Many opposition parties use their control local government assemblies as an experimental ground for testing their party development programmes and policies. For example, in United Kingdom Conservative Party, Labour, Liberal Democrat and Greens use Local Government elections as a measure to elect more councillors. Local Government administration in UK is so decentralised that council are involved in building houses, schools, refuse collection, local business rate and taxes, street lights, parks, leisure centres, register of marriage birth and death, environment, police, fire and Ambulance service, social care, planning and development issues, noise and pollution, local transport etc. This is classic example of what is devolution and decentralisation in the context of Local democracy.

In the Gambia, the Local Government Act 2002 has lot of deficiency that need to be amended. Beyond citizens electing their Local Councillors, there is no section in the Act that enforced systems for community involvement through consultation or reviews in local development action plan. Community involvement in local government decision making should and will always be the focal point for discussion of local problems and for making recommendations to the councils, or find solutions to the problems. It can also be use for mobilising residents of wards in local government areas on self-help and development projects and for educating citizens on their rights and obligations in relation to local government.

There is a serious problem of accountability and transparency in Local Government administration in the Gambia. This can be noticed by ineffectiveness of local government administration in all parts of the country. Today no local government authorities in both urban and rural areas have put in place a schedule weekly or fortnightly or even monthly refuse collection in communities and local markets where taxes are daily collected from people.
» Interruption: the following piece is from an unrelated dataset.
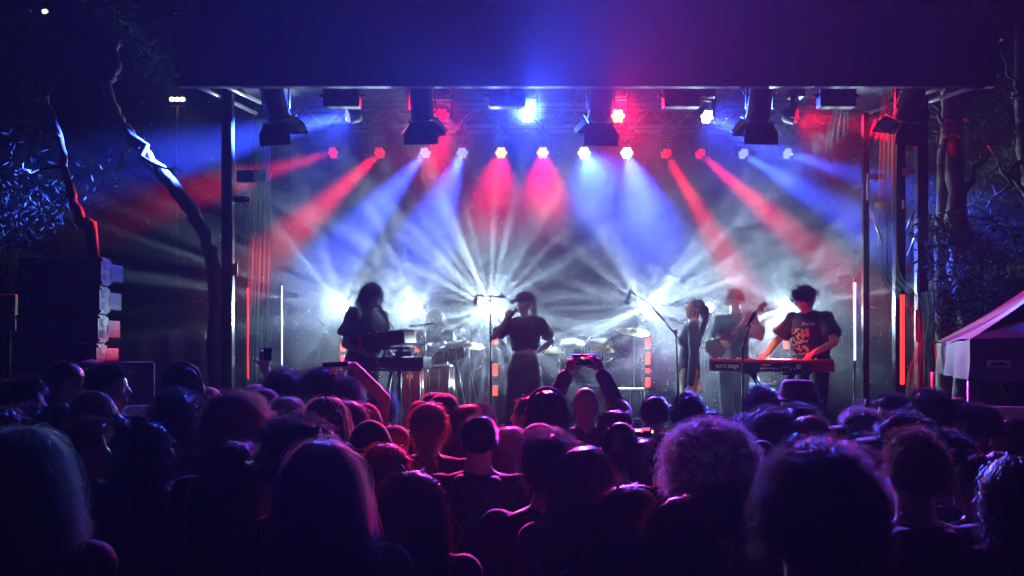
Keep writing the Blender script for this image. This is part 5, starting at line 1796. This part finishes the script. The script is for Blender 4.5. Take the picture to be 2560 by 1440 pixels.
# --- drums
shellm = mat("drum_shell", (0.16, 0.05, 0.03), 0.25, var=0.2, scale=4)
skinm = mat("drum_skin", (0.6, 0.6, 0.58), 0.5)
def drum(name, label, c, r, h, tilt=(0, 0), m=None, legs=False, taper=1.0, cat="drum"):
    o = empty(name, c, 0, label, cat, "drums on the stage")
    o.rotation_euler = (R(tilt[0]), R(tilt[1]), 0)
    prof = [(r * taper, 0), (r * (1.06 if taper < 1 else 1.0), h * 0.55), (r, h)]
    MB().lathe(prof, 28).build("shell", m or shellm, o)
    MB().lathe([(r * 1.0, h + 0.002), (r * 0.96, h + 0.004), (0, h + 0.005)], 28, cap=False).build("drum_head", skinm, o)
    for z in (h - 0.01, 0.01):
        rr = r if z > h / 2 else r * taper
        MB().lathe([(rr * 1.01, z - 0.012), (rr * 1.035, z - 0.012), (rr * 1.035, z + 0.012), (rr * 1.01, z + 0.012)], 28, cap=False).build("hoop", STEEL, o)
    lm = MB().tube([(0, 0, h * 0.12), (0, 0, h * 0.95)], 0.006, 6).mesh("tension_rod")
    for k in range(8):
        a = 2 * math.pi * k / 8
        link("tension_rod", lm, STEEL, o, (r * 1.05 * math.cos(a), r * 1.05 * math.sin(a), 0))
    if legs:
        for k in range(3):
            a = 2 * math.pi * k / 3 + 0.4
            MB().tube([(r * 1.06 * math.cos(a), r * 1.06 * math.sin(a), h * 0.4), (r * 1.1 * math.cos(a), r * 1.1 * math.sin(a), STZ - c[2])], 0.009, 6).build("leg", STEEL, o)
    return o
c = P(1028, 1000, 11.0)
drum("conga", "tall red conga drum below the synthesizers, nearest the left", (c.x, 11.0, STZ + 0.10), 0.145, P(0, 914, 11.0).z - STZ - 0.10, m=mat("conga_red", (0.30, 0.03, 0.03), 0.2), taper=0.75)
c = P(1100, 0, 11.4)
drum("conga", "tall brown conga drum right of the red one", (c.x, 11.4, STZ + 0.10), 0.15, 0.80, taper=0.75, m=mat("conga_brown", (0.16, 0.08, 0.05), 0.25))
c = P(1088, 895, 11.9)
drum("tom_drum", "chrome-hooped tom in front of the fair-haired percussionist", (c.x, 11.9, c.z - 0.05), 0.13, 0.20, (18, 8), legs=True)
c = P(1145, 890, 11.9)
drum("tom_drum", "tilted tom right beside the chrome-hooped one", (c.x, 11.9, c.z - 0.03), 0.12, 0.19, (18, -10), legs=True)
# kit with a front-facing bass drum
kx = P(1472, 960, 12.2)
bd = empty("bass_drum", (kx.x, 12.2, kx.z), 0, "bass drum with maker's lettering behind the filming man", "drum", "drums on the stage")
Mx = Matrix.Rotation(R(90), 4, 'X')
br = 0.28
MB().lathe([(br, -0.40), (br, 0.0)], 36, M=Mx).build("shell", mat("kit_blue", (0.05, 0.06, 0.08), 0.2), bd)
MB().lathe([(br * 0.97, 0.004), (0, 0.006)], 36, M=Mx, cap=False).build("drum_head", mat("dark_skin", (0.05, 0.055, 0.06), 0.4), bd)
MB().lathe([(br * 0.97, -0.02), (br * 1.05, -0.02), (br * 1.05, 0.02), (br * 0.97, 0.02)], 36, M=Mx, cap=False).build("hoop", mat("kit_hoop", (0.10, 0.10, 0.11), 0.3), bd)
for k in range(8):
    a = 2 * math.pi * k / 8 + 0.2
    MB().tube([(br * 1.06 * math.cos(a), -0.03, br * 1.06 * math.sin(a)), (br * 1.06 * math.cos(a), 0.12, br * 1.06 * math.sin(a))], 0.008, 6).build("claw", STEEL, bd)
Mt = Matrix(((1, 0, 0, 0.05), (0, 0, -1, -0.009), (0, 1, 0, -0.015), (0, 0, 0, 1)))
text_part("YAMAHA", 0.055, Mt, txtw, bd, bold=0.0012)
em_ = MB()
em_.lathe([(0.026, 0.0), (0.026, 0.001), (0.020, 0.001), (0.020, 0.0)], 24, M=Matrix.Translation((-0.105, -0.009, -0.015)) @ Mx, cap=False)
for k in range(3):
    a = R(90 + 120 * k)
    em_.tube([(-0.105, -0.009, -0.015), (-0.105 + 0.02 * math.cos(a), -0.009, -0.015 + 0.02 * math.sin(a))], 0.0022, 5)
e_ = em_.build("emblem", txtw, bd)
for dx2, rr, nm in ((-0.20, 0.14, "small tom above the bass drum, its left one"), (0.14, 0.15, "small tom above the bass drum, its right one")):
    drum("tom_drum", nm, (kx.x + dx2, 12.25, kx.z + 0.32), rr, 0.20, (22, 0), m=MATS["kit_blue"])
drum("floor_tom", "floor tom standing right of the bass drum", (kx.x + 0.50, 12.35, STZ + 0.22), 0.19, 0.38, m=MATS["kit_blue"], legs=True)
drum("snare_drum", "snare drum left of the bass drum", (kx.x - 0.45, 12.5, STZ + 0.48), 0.17, 0.14, m=STEEL, legs=True)
brass = mat("cymbal_brass", (0.62, 0.48, 0.2), 0.3, 0.95)
def cymbal(px, py, d, r, tx_, ty_, label):
    p = P(px, py, d)
    o = empty("cymbal", (p.x, d, STZ), 0, label, "cymbal", "cymbals on their stands")
    h = p.z - STZ
    Mc = Matrix.Translation((0, 0, h)) @ Euler((R(tx_), R(ty_), 0)).to_matrix().to_4x4()
    MB().lathe([(r, -0.012), (r * 0.6, 0.0), (r * 0.2, 0.010), (r * 0.16, 0.024), (0.01, 0.034), (0.006, 0.034), (r * 0.15, 0.018), (r * 0.6, -0.004), (r, -0.015)], 30, M=Mc, cap=False).build("disc", brass, o)
    MB().tube([(0, 0, 0.3), (0, 0, h + 0.05)], 0.010, 8).build("rod", STEEL, o)
    for k in range(3):
        a = R(120 * k + 20)
        MB().tube([(0, 0, 0.32), (0.25 * math.cos(a), 0.25 * math.sin(a), 0.0)], 0.010, 6).build("leg", STEEL, o)
cymbal(1398, 872, 12.3, 0.20, 12, -8, "cymbal left of the bass drum")
cymbal(1585, 828, 12.5, 0.22, 14, 6, "bright crash cymbal left of the red light blocks")
cymbal(1510, 868, 12.0, 0.19, 14, 10, "cymbal right above the bass drum")
cymbal(1175, 862, 12.2, 0.17, 14, 6, "small cymbal right of the percussionist's toms")

# --- microphone stands
def micstand(label, base, top, boom=None, mic=None, tbar=None, mt=None):
    o = empty("microphone_stand", (base.x, base.y, STZ), 0, label, "microphone stand", "microphone stands on the stage")
    b0 = Vector((base.x, base.y, STZ))
    m = mt or BLACKM
    MB().tube([(0, 0, 0.03), top - b0], [0.012, 0.009], 8).build("pole", m, o)
    MB().lathe([(0.13, 0), (0.13, 0.012), (0.03, 0.03), (0, 0.03)], 20).build("base", m, o)
    if boom:
        MB().tube([p - b0 for p in boom], 0.0075, 8).build("boom", m, o)
        MB().sphere(top - b0, 0.02, 8, 6).build("clutch", m, o)
    if tbar:
        MB().tube([tbar[0] - b0, tbar[1] - b0], 0.008, 8).build("boom", m, o)
        MB().tube([tbar[1] - b0 - Vector((0.06, 0, 0)), tbar[1] - b0], 0.014, 8).build("grip", BLACK, o)
    if mic:
        a, q = mic[0] - b0, mic[1] - b0
        dv = (q - a).normalized()
        MB().tube([a, q], [0.012, 0.020], 10).build("mic_handle", mat("mic_body", (0.05, 0.05, 0.055), 0.35, 0.4), o)
        MB().sphere(q + dv * 0.018, 0.027, 12, 8).build("mic_head", mat("mic_mesh", (0.12, 0.12, 0.13), 0.45, 0.7), o)
    return o
micstand("straight microphone stand with a crossbar in front of the third star lamp", P(1228, 0, 10.4), P(1226, 742, 10.4), tbar=(P(1190, 738, 10.4), P(1260, 742, 10.4)), mic=(P(1192, 737, 10.4), P(1189, 752, 10.4)))
micstand("boom microphone stand whose long arm crosses the fourth star lamp", P(1700, 0, 10.35), P(1690, 828, 10.3), boom=[P(1700, 850, 10.3), P(1625, 760, 10.3), P(1574, 728, 10.3)], mic=(P(1576, 726, 10.3), P(1568, 752, 10.3)))
micstand("microphone stand with a red-lit mic tipped towards the keyboard player", P(1855, 0, 9.45), P(1857, 872, 9.45), boom=[P(1846, 893, 9.45), P(1860, 860, 9.45), P(1876, 812, 9.45)], mic=(P(1866, 818, 9.45), P(1883, 790, 9.45)))
micstand("short boom stand reaching over the synthesizers to the keyboard player's mouth", P(1000, 0, 10.3), P(1004, 838, 10.1), boom=[P(1012, 860, 9.9), P(985, 822, 10.0), P(965, 795, 10.05), P(952, 770, 10.1)], mic=(P(956, 775, 10.1), P(948, 766, 10.1)))
micstand("microphone stand with a level boom before the percussionist", P(1062, 0, 11.0), P(1062, 812, 11.0), tbar=(P(1085, 808, 11.0), P(1036, 815, 11.0)))
micstand("thin bare stand at the right between the violet tube and the red tube", P(2167, 0, 10.6), P(2167, 735, 10.6), mt=mat("grey_stand", (0.2, 0.2, 0.2), 0.4, 0.6))
# amp and monitors
am = empty("guitar_amplifier", (P(1890, 0, 12.0).x, 12.0, STZ), 0, "grey guitar amplifier with a tiny green light behind the keyboard stand", "amplifier")
MB().box((0, 0, 0.34), (0.46, 0.25, 0.66), bev=0.02).build("cabinet", mat("amp_grey", (0.10, 0.10, 0.11), 0.7), am)
MB().box((0, -0.128, 0.30), (0.40, 0.008, 0.48)).build("grille", mat("amp_cloth", (0.16, 0.16, 0.16), 0.9, bump=0.6, scale=200), am)
MB().box((0, -0.128, 0.60), (0.40, 0.01, 0.07)).build("control_strip", STEEL, am)
MB().sphere((0.17, -0.136, 0.60), 0.012, 8, 6).build("pilot_light", mat("green_led", (0.1, 0.4, 0.3), 0.3, emit=(0.1, 1.0, 0.7), es=4), am)
def wedge(px, d, rz, label):
    o = empty("monitor_wedge", (P(px, 0, d).x, d, STZ), R(rz), label, "loudspeaker", "floor monitors on the stage")
    MB().prism([(-0.22, 0), (0.22, 0), (0.22, 0.12), (-0.05, 0.36), (-0.22, 0.30)], -0.22, 0.22).build("cabinet", cab, o)
    q = Matrix.Translation((0.09, 0, 0.245)) @ Matrix.Rotation(R(41.6), 4, 'Y')
    MB().box((0, 0, 0), (0.30, 0.40, 0.012), M=q).build("grille", gril, o)
wedge(2175, 10.4, 120, "black floor monitor wedge at the right end of the stage")
wedge(1420, 9.75, 90, "black floor monitor wedge in front of the singer")

# --- crowd members with raised arms
def raised(px, top, d, label, hair, hcol, cloth, arms, hands, rz=0, fem=False, gear=None, gcol=None, skin=0, yaw=0, hints=None, sleeve='short'):
    z = CH - (top - HZ) / FPX * d
    full = 1.748 + max(HAIRTOP[hair], GEARTOP.get(gear, 0))
    return figure(label, (px - 1280) / FPX * d, d, 0, rz, z / full, arms, dict(yaw=yaw, pitch=4, fem=fem), hair, hcol, cloth, sleeve, "crowd in front of the stage", gear=gear, gcol=gcol, skin=skin, hands=hands, hints=hints, bcol='denim')
def phone(c, up, nrm, label, glow, long=0.15, wide=0.075):
    o = empty("phone", c, 0, label, "phone", "phones held up in the crowd")
    up = Vector(up).normalized(); n = Vector(nrm); n = (n - up * n.dot(up)).normalized()
    M = Matrix((up.cross(n), n, up)).transposed().to_4x4()
    o.matrix_world = Matrix.Translation(c) @ M
    MB().box((0, 0, 0), (wide, 0.009, long), bev=0.003).build("phone_case", BLACK, o)
    MB().box((0, 0.0052, 0), (wide * 0.92, 0.001, long * 0.93)).build("phone_screen", mat("phone_screen", (0.01, 0.01, 0.015), 0.15), o)
    if glow:
        for k, (u, v, w_, h_) in enumerate(((-0.012, -0.022, 0.010, 0.030), (-0.006, -0.004, 0.008, 0.014), (-0.004, 0.048, 0.012, 0.008), (-0.014, 0.016, 0.010, 0.040))):
            MB().box((u, 0.0060, v), (w_, 0.0008, h_)).build("screen_image", mat("screen_warm" + str(k % 2), (0.3, 0.1, 0.05), 0.4, emit=((1.0, 0.35, 0.08), (0.9, 0.06, 0.10))[k % 2], es=(4.5, 1.4)[k % 2]), o)
    return o
# man filming with both arms up
fd_ = 6.3
phone(P(1461, 900, fd_ - 0.02), (1, 0, 0), (0, -1, 0.05), "phone held level in two hands, its screen showing the stage", True, 0.155, 0.072)
raised(1463, 969, fd_ - 0.25, "bald man filming the drums with both arms raised", 'bald', 'black', 'black', {'l': P(1417, 935, fd_ - 0.06), 'r': P(1505, 932, fd_ - 0.06)},
       {'l': (Vector((0.35, 0.1, 0.9)), Vector((-0.6, -0.6, 0.2)), 34), 'r': (Vector((-0.35, 0.1, 0.9)), Vector((0.6, -0.6, 0.2)), 34)}, hints={'l': (-0.45, 0.1, -1), 'r': (0.45, 0.1, -1)}, skin=1, sleeve='long')
# single raised hand with a phone at the left
phone(P(669, 886, 6.38), (0.05, 0, 1), (0.2, -1, 0), "dark phone held upright in one raised hand under the white tube", False, 0.085, 0.055)
raised(640, 958, 6.6, "person in a dark cap holding one phone up high beside the red curly halo", 'bald', 'black', 'navy', {'r': P(660, 925, 6.42)}, {'r': (Vector((0.1, 0.1, 1)), Vector((0.3, -0.9, 0)), 36)}, gear='backcap', gcol='black', hints={'r': (1, 0.2, -0.5)}, skin=0)
# bent bare arm with a phone, in front of the left keyboard player
phone(P(838, 911, 5.75), (1, 0, 0.05), (0, -1, 0.1), "phone held level by the bent bare arm before the left keyboard player", False, 0.15, 0.03)
raised(866, 944, 6.0, "person with a bent bare arm raised to film the left keyboard player", 'short', 'black', 'navy', {'r': P(885, 915, 5.8)}, {'r': (Vector((-0.95, 0.1, 0.1)), Vector((0, -0.4, 1)), 30)}, hints={'r': (1, -0.2, -0.55)}, skin=0, sleeve='none')
# small lit phone low in the crowd
phone(P(1606, 1082, 4.9), (1, 0, 0.02), (0, -1, 0.15), "small phone with a red-lit screen low in the crowd left of the grey curls", True, 0.10, 0.045)
# plastic cup held up at the right
cup = empty("plastic_cup", P(2148, 1018, 5.0), 0, "clear plastic cup held up beside the olive peaked cap", "cup")
gl = mat("cup_plastic", (0.5, 0.55, 0.6), 0.15, alpha=0.15)
MB().lathe([(0.022, -0.04), (0.025, -0.02), (0.032, 0.04), (0.034, 0.042), (0.030, 0.04), (0.023, -0.02), (0.020, -0.037), (0, -0.037)], 20, cap=False).build("cup_wall", gl, cup)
Local councils apart from 25% subvention that is stipulated in Local Government Act 2002 that should have come from Central Government as budget support, raise revenue from sources compound rate tax, property rates, licences, duty fees and charges, interest, local taxes and fees from local markets etc.

However, given that there is no mechanism of citizens’ involvement, there is cloud around issues of transparency and accountability in local government finance. What the Government should do is to enforce transparency and accountability and makes it a requirement for all the seven local government administrations to periodically publish council documents, budgets and accounts, development plans and council meetings to be open to public access. The civil society groups should also be given the capacity to monitor local government service delivery both to strengthen accountability of service providers to the poor and to provide feedback for policy makers. For example, in every Local Government in authority is given star rating in rate to service delivery and this system enable to name and shame local government authorities based on the quality of service it provided to tax payers. Apart from that, there is Local Government Ombudsman to investigate complaints from the public about the councils.

Local Government reforms in our new emerging democracy will foster not only decentralisation of power and local democracy but will also enhance effective delivery of service that is either the sole the responsibility of local government authorities, joint responsibility service with central government or discretionary responsibility. It is about time to move away from the era which Local government is seen only as Tax and revenue collection agency into partners of sustainable development. Ineffectiveness of local government administration in our country had created at a vacuum in addressing social justice in wider areas of social service such as housing, health and social care for the weak and the vulnerable in our society, roads, schools, leisure or community centres etc.

Gambia local government administration needs not only political decentralisation but also administrative decentralisation. For example, Departments like Community Development and Physical Planning should be transfer to Local Government Areas. Central Government should not have to take community development initiatives that should be delegated as a sole function and responsibility of local government authorities. Spatial land use planning and development control should be a local government decision. For years, the function of the Department of Physical Planning is enforcement and demolition civil land disputes between individual community and the state. There should be proper administrative and development function of Department of Physical Planning within the local government system. Local Government authorities has no spatial land use master plan in related in housing and land use development which can be subjected to community participation and democratic decision making. Gambia is the only Former British Colony with Land Laws and administration is based on 1948 Town and Country Planning Act of 1948 of England and Wales.

Thanks to Sir Philips Bridge (1922-2007) the former Chief Justice of the Gambia who started his assignment in colonial Land Office in the Gambia. He implanted 1948 Land and Country Planning Act of UK into our domestic legislation. This piece of legislation in England and Wales was purposefully for development control and enforcement to address the impact of Second World War and its impact land use planning. Most of 1948 Town and Country Planning Act are repealed. Today England and Wales has democratised it land use decision policy. Planning decision and application are delegated by local government administration. Spatial land use planning and regulations goes through public consultation and decision-making. Gambia Government through administrative decentralisation should d Department of Physical Planning as a unit under development and planning in Local Government Administration and developed our planning laws to involve public participation and consultation to enhance land governance in local government for democratic decision making of Land Administration.

The Ministry of Local Government and Regions has the responsibility for implementing decentralisation and local government reforms from now onwards. Gambia’s local government authorities will not be able to responsive to need of our citizens without proper accountable democratic reforms and this should be a central issue in that that we are about to review our national constitution to widen the space of democratic governance. In our new national pathway to widen the space of democratic governance it is fundamental important for Gambia to reformed its local government administration for the interest of social justice to meet environmental and community development challenges.